Exercise requirements: Restate word for word the lines that begin the listing and end with the line holding "for o in list(bpy.data.objects): bpy.data.objects.remove(o)".

Recorded data:
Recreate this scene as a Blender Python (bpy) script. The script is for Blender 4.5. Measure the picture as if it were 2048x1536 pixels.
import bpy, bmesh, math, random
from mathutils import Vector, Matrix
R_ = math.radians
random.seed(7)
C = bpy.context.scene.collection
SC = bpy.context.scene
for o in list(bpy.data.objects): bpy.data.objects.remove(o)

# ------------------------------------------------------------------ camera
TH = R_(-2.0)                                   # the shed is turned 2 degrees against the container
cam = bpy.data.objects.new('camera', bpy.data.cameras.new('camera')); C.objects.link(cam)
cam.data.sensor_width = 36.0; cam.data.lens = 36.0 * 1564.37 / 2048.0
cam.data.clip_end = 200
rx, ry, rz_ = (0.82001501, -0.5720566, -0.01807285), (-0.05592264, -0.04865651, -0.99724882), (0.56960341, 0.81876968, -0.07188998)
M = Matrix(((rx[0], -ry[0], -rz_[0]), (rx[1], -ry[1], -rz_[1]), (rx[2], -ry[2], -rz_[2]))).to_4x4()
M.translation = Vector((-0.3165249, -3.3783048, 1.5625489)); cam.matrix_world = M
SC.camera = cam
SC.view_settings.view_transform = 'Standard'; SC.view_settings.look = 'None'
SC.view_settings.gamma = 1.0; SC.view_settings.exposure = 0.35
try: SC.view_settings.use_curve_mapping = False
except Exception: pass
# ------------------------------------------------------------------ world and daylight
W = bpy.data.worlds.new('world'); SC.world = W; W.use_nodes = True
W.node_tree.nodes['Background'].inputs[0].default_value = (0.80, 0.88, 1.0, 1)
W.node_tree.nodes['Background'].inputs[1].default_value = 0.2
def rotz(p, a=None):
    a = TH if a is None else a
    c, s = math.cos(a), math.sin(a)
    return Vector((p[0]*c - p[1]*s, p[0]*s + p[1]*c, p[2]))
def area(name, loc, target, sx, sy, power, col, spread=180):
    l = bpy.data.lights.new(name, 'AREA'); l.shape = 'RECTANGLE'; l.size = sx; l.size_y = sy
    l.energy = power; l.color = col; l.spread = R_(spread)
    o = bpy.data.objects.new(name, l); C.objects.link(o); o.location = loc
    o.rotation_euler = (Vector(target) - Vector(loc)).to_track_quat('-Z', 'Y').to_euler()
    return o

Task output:
Recreate this scene as a Blender Python (bpy) script. The script is for Blender 4.5. Measure the picture as if it were 2048x1536 pixels.
import bpy, bmesh, math, random
from mathutils import Vector, Matrix
R_ = math.radians
random.seed(7)
C = bpy.context.scene.collection
SC = bpy.context.scene
for o in list(bpy.data.objects): bpy.data.objects.remove(o)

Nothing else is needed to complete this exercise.